Democracia es una palabra y una realidad sacrosanta. Es peligroso acercarse a ella sin prosternarse, es peligroso nombrarla si no es para alabarla, llegado el caso adularla. La Divina Democracia está en lo alto del Panteón Político como la suprema forma de organización política de nuestro tiempo (y la panacea de todos los tiempos). Los mismos tiranos tienen que rendirle culto, se visten de demócratas y cantan las alabanzas de la diosa, haciéndole ofrendas en altares de cartón piedra denominados parlamentos, dentro de los cuales unos actores, en número variable pero que sobrepasa normalmente el centenar, realizan los rituales exigidos por la Gran Madre, a cambio de un sobresueldo o de un sobre con el sueldo…. Defender argumentadamente, con las herramientas de la persuasiva oratoria y del decisivo voto, los propios principios e ideas, escuchar lo que tiene que decir el adversario ideológico y político y llegar a una transacción con este que beneficie los propios intereses o el de los colectivos representados, de acuerdo a la proporción de votos populares obtenida.
Toda esta gran mentira sirve a un fin: que no se maten entre sí los hombres en su lucha por el poder. Igual que el deporte, la Democracia es una lucha ritualizada. Se teme que sin ella acabemos todos en un todos contra todos hobbesiano alternado con despotismos, en una anarquía dantesca y fraticida como entreacto del eterno retorno de los dominios absolutos. Y más aún si se sugiere la libertad en algún ámbito relevante. No es un temor nuevo el que padecen, con fobia cerval, muchas personas al mercado y a la libertad en el mismo. Se teme que la libertad en el mercado llevará al caos, y este, andado el tiempo, a alguna forma de despotismo. Es por ello que los más apasionados adoradores del Ídolo Democrático sean también apasionados detractores de la libertad del mercado, lo que, en definitiva viene a constituir un rechazo de la libertad en su conjunto. En lugar de una batuta de mando, de un cetro Real, de un Rayo de Zeus dictando sentencias arbitrarias e injustas, creen en la tela de araña de la regulación opresiva lentamente tejida por leguleyos al servicio de los populistas. Nadie puede andar por libre, hay que rendir cuentas de todo lo que se emprende, de todo lo que se hace. No importa si al establecer tan férreos controles se desincentive el movimiento. Lo importante es que la araña estatal tenga su parte. Tras enredar al incauto que osó acercarse con su tela, la araña lo devora.

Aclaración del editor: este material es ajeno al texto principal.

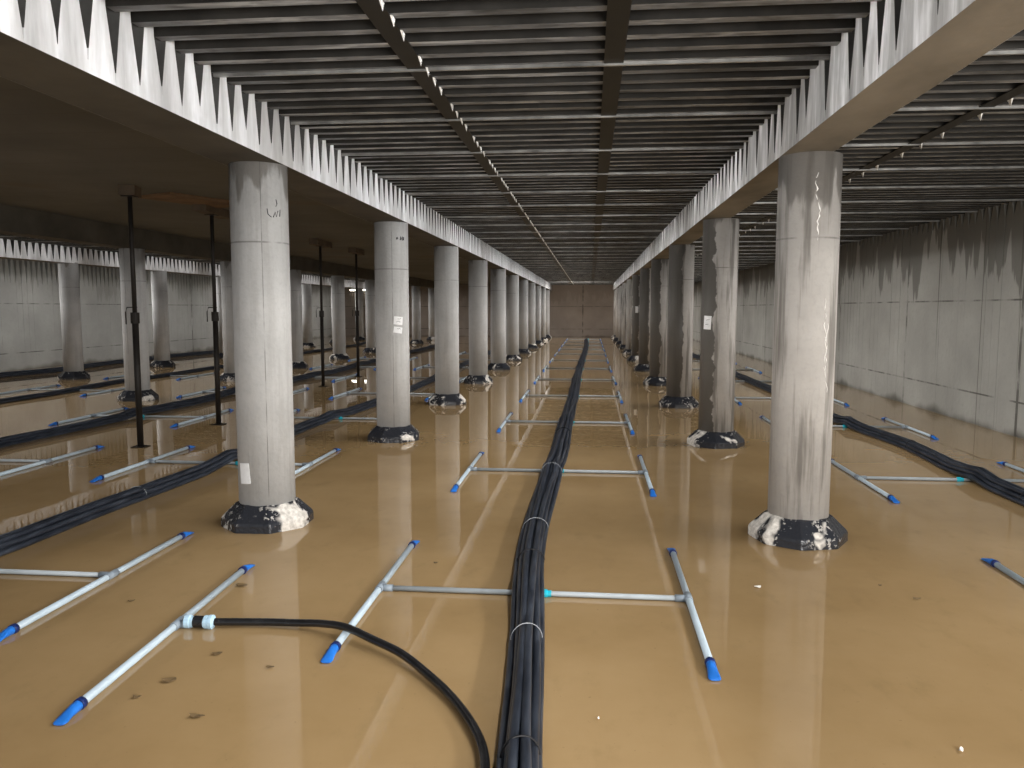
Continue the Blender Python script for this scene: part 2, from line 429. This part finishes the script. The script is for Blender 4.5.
# papers taped on columns: curved sheets with real thickness
def paper(x, y, ang, z, w, h, label, tilt=0., marks=1, fold=False):
    bm = bmesh.new(); n = 6
    r0, r1 = RAD+.0015, RAD+.004
    L = []
    for r in (r0, r1):
        g = []
        for i in range(n+1):
            for j in (0, 1):
                u = (i/n-.5)*w; v = (j-.5)*h
                uu, vv = u*math.cos(tilt)-v*math.sin(tilt), u*math.sin(tilt)+v*math.cos(tilt)
                a = ang+uu/RAD
                g.append(bm.verts.new((r*math.cos(a), r*math.sin(a), z+vv)))
        L.append(g)
    for i in range(n):
        bm.faces.new((L[1][2*i], L[1][2*i+2], L[1][2*i+3], L[1][2*i+1])); bm.faces.new((L[0][2*i], L[0][2*i+1], L[0][2*i+3], L[0][2*i+2]))
        bm.faces.new((L[0][2*i], L[0][2*i+2], L[1][2*i+2], L[1][2*i])); bm.faces.new((L[0][2*i+1], L[1][2*i+1], L[1][2*i+3], L[0][2*i+3]))
    bm.faces.new((L[0][0], L[1][0], L[1][1], L[0][1])); bm.faces.new((L[0][-2], L[0][-1], L[1][-1], L[1][-2]))
    o = obj('paper_sheet', bm, 'paper', loc=(x, y, 0)); tag(o, label, 'paper')
    for k in range(marks):
        bm = bmesh.new(); a = ang+(.1*w-.12*w*k)/RAD
        q = []
        for i in range(5):
            aa = a+(-.25+.125*i)*w*.8/RAD; zz = z+h*(.2-.32*k)+R.uniform(-.006, .006)
            q.append(((r1+.001)*math.cos(aa), (r1+.001)*math.sin(aa), zz))
        tube(bm, q, .0022, 5); obj('ink_line', bm, 'ink', o)
    return o
def facing(x, y, off): return math.atan2(-y, -x)+off
paper(XL, yk(0), facing(XL, yk(0), -math.asin(.75)), .42, .10, .155, 'white paper stuck low on the nearest left column', .08, 0)
paper(XL, yk(1), facing(XL, yk(1), .36), 1.50, .115, .10, 'upper white paper halfway up the second left column', -.1, 2)
paper(XL, yk(1), facing(XL, yk(1), .33), 1.385, .11, .075, 'lower creased white paper on the second left column', -.15, 1)
paper(XR+.03, yk(1), facing(XR, yk(1), -math.asin(.62)), 1.485, .105, .16, 'white paper on the dark edge of the second right column', -.05, 2)
paper(XR, yk(5), facing(XR, yk(5), -.25), 1.62, .09, .2, 'small white paper on the sixth right column', 0, 0)
# painted setting-out marks near the top of two left columns
def marks(x, y, ang, z, parent, strokes, r=.004):
    for s in strokes:
        bm = bmesh.new()
        tube(bm, [((RAD+.001)*math.cos(ang+u/RAD), (RAD+.001)*math.sin(ang+u/RAD), z+v) for u, v in s], r, 5)
        o = obj('painted_mark', bm, 'ink', parent)
byl = {o['label']: o for o in C.objects if 'label' in o.keys()}
c1 = byl[extraL[1]]
marks(0, 0, facing(XL, yk(1), .55), 2.50, c1, [[(-.05, 0), (-.042, .012), (-.036, 0), (-.044, -.012), (-.05, 0)], [(.0, -.02), (0, .025), (.03, -.02), (.03, .025)], [(.05, -.02), (.05, .02)]], .007)
c0 = byl[extraL[0]]
marks(0, 0, facing(XL, yk(0), .5), 2.34, c0, [[(-.05, .03), (-.045, -.01), (-.02, -.03)], [(-.005, -.03), (.01, .01), (.02, -.025), (.035, .02)], [(.055, .03), (.05, -.02)], [(.02, .10), (.028, .07), (.018, .05)]], .003)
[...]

Los totalitarios de la democracia creen que la democracia debe regular todos los aspectos de nuestra existencia, que lo que “todos” eligen (entiéndase que una mayoría no son todos, de ahí que el liberalismo defienda las minorías) es la verdad que ha de grabarse en letras de oro el frontispicio del Templo de la Democracia. De esta forma se anula toda singularidad, se ahoga toda iniciativa que pudiera generar un cambio a mejor, se destruye el capital, es decir, la inversión de futuro, y se limitan los horizontes de la sociedad. La tierra vuelve a ser plana y acaba en una catarata, al final del mar.

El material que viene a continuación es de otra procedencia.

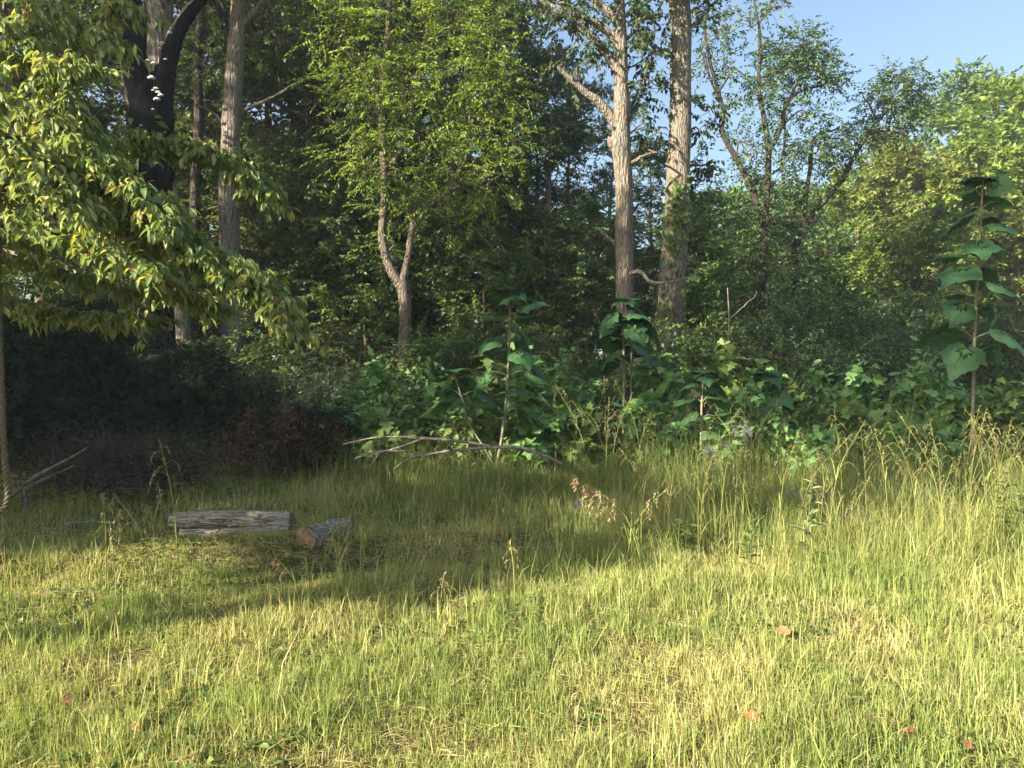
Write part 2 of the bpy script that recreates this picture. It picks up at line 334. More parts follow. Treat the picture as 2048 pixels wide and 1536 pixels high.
# ------------------------------------------------------------------ generic trees
def rand_path(rg, p0, d, L, n, wob, lift):
    pts = [np.asarray(p0, float)]; d = nrm(d); st = L / (n - 1)
    for _ in range(n - 1):
        d = nrm(d + rg.normal(0, wob, 3) + A(0, 0, lift)); pts.append(pts[-1] + d * st)
    return np.array(pts)
def tree_meshes(seed, H, r0, lo, R, nl=22, nspray=900, k=12, size=.11, width=.55, mats=None, lift=.10, lean=(0, 0),
                spray=.55, droop=.25, top_bias=1.0, elev=.5, tpl=KITE, wob=.10, flat=.55, sub=6, twf=.35):
    """trunk with limbs, and a crown of leaf sprays; all local to the foot of the tree"""
    rg = np.random.default_rng(seed); tb = MB(); cb = MB()
    n = 14; t = np.linspace(0, 1, n)
    c = np.cumsum(rg.normal(0, .028 * H / n ** .5, (n, 2)), 0); c -= c[0]
    tr = np.stack([c[:, 0] + lean[0] * t * H, c[:, 1] + lean[1] * t * H, t * H - .15], -1)
    rad = r0 * (1 - .9 * t ** 1.1) + r0 * .45 * np.exp(-t * H / .35)
    trs = spline(np.column_stack([tr, rad]), 40)
    tube(tb, trs[:, :3], trs[:, 3], 12, rough=.05, seed=seed)
    so, sdv = [], []
    for i in range(nl):
        f = lo + (1 - lo) * ((i + rg.uniform(0, .9)) / nl) ** .9; f = min(f, .985)
        q = trs[int(f * 39)]; p0 = q[:3]
        az = i * 2.399 + rg.normal(0, .4); u = (f - lo) / (1 - lo)
        prof = math.sin(math.pi * (0.14 + .80 * u ** top_bias)) ** .6
        L = R * prof * rg.uniform(.7, 1.25); el = elev * (.35 + u) + rg.normal(0, .12)
        d = A(math.cos(az) * math.cos(el), math.sin(az) * math.cos(el), math.sin(el))
        pth = rand_path(rg, p0, d, L, 6, wob, lift * .3); rl = min(q[3] * .55, .022 * L + .012)
        tube(tb, pth, np.linspace(rl, rl * .25, 6), 5, rough=.04, seed=seed + i)
        for s in range(sub):
            tt = rg.uniform(.25, 1); ii = tt * 5; a = int(min(ii, 4)); b0 = pth[a] + (pth[a + 1] - pth[a]) * (ii - a)
            td = nrm(pth[a + 1] - pth[a]); d2 = nrm(td * .6 + rg.normal(0, .6, 3) * A(1, 1, flat))
            L2 = L * rg.uniform(.18, .42) * (1.15 - .4 * tt)
            p2 = rand_path(rg, b0, d2, L2, 4, .18, .03)
            twigs(tb, p2[:-1], p2[1:], np.array([.3, .22, .15]) * rl + .003, np.array([.22, .15, .08]) * rl + .002, mi=0)
            so.append(p2); sdv.append(np.gradient(p2, axis=0))
    so = np.concatenate(so); sdv = nrm(np.concatenate(sdv))
    pick = rg.integers(0, len(so), nspray)
    O = so[pick] + rg.normal(0, .12, (nspray, 3)); T = sdv[pick] * .5 + rg.normal(0, .65, (nspray, 3)) * A(1, 1, flat) + A(0, 0, -.05)
    L = spray * rg.uniform(.6, 1.3, nspray); T = nrm(T)
    p, D, N, s, sid = spray_leaves(rg, O, T, L, k, size, droop)
    sv = np.clip(rg.normal(.42, .22, nspray), 0, 1)
    leaves(cb, p, D, N, s, width, np.clip(sv[sid] + rg.normal(0, .1, len(p)), 0, 1), tpl)
    nt = int(nspray * twf); twigs(cb, so[pick[:nt]], (O + T * L[:, None] * .9)[:nt], .006, .002, mi=1)
    return tb.mesh('trunk', mats[1], True), cb.mesh('crown', [mats[0], B_TWIG])
def place(name, meshes, x, y, label, group=None, rz=0, sc=1.0, cat='tree', sink=.05):
    o = thing(name, label, cat, (x, y, g(x, y) - sink), group); o.rotation_euler = (0, 0, rz); o.scale = (sc,) * 3
    part('trunk', meshes[0], None, o); part('crown', meshes[1], None, o, kind='stuff')
    return o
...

La idea de libertad de estos totalitarios es clara: ser libre es poder votar, poder rellenar una papeleta ya diseñada por otros y meterla en una urna cada cuatro años. Que eso conlleve una representatividad enormemente limitada, una oligarquía partitocrática de intereses creados y grupos de presión, de medios de comunicación en los que suena la voz del que más grita y más desafina, no es algo lamentable, sino maravillosamente necesario. Los más bajos instintos y las peores perversiones tienen su representación y su aplauso de la vulgaridad imperante y obligada, y a eso se le llaman elevados ideales y nobles propósitos. La responsabilidad, el esfuerzo, demorar la gratificación, crear capital….son formas de renuncia que quieren imponernos los que creen que hay límites a lo que la política puede hacer. Afortunadamente nuestro representantes harán todo lo que esté en su mano por liberarnos de responsabilidades (bendita libertad) y ofrecernos a cambio el Paraíso de la Abundancia.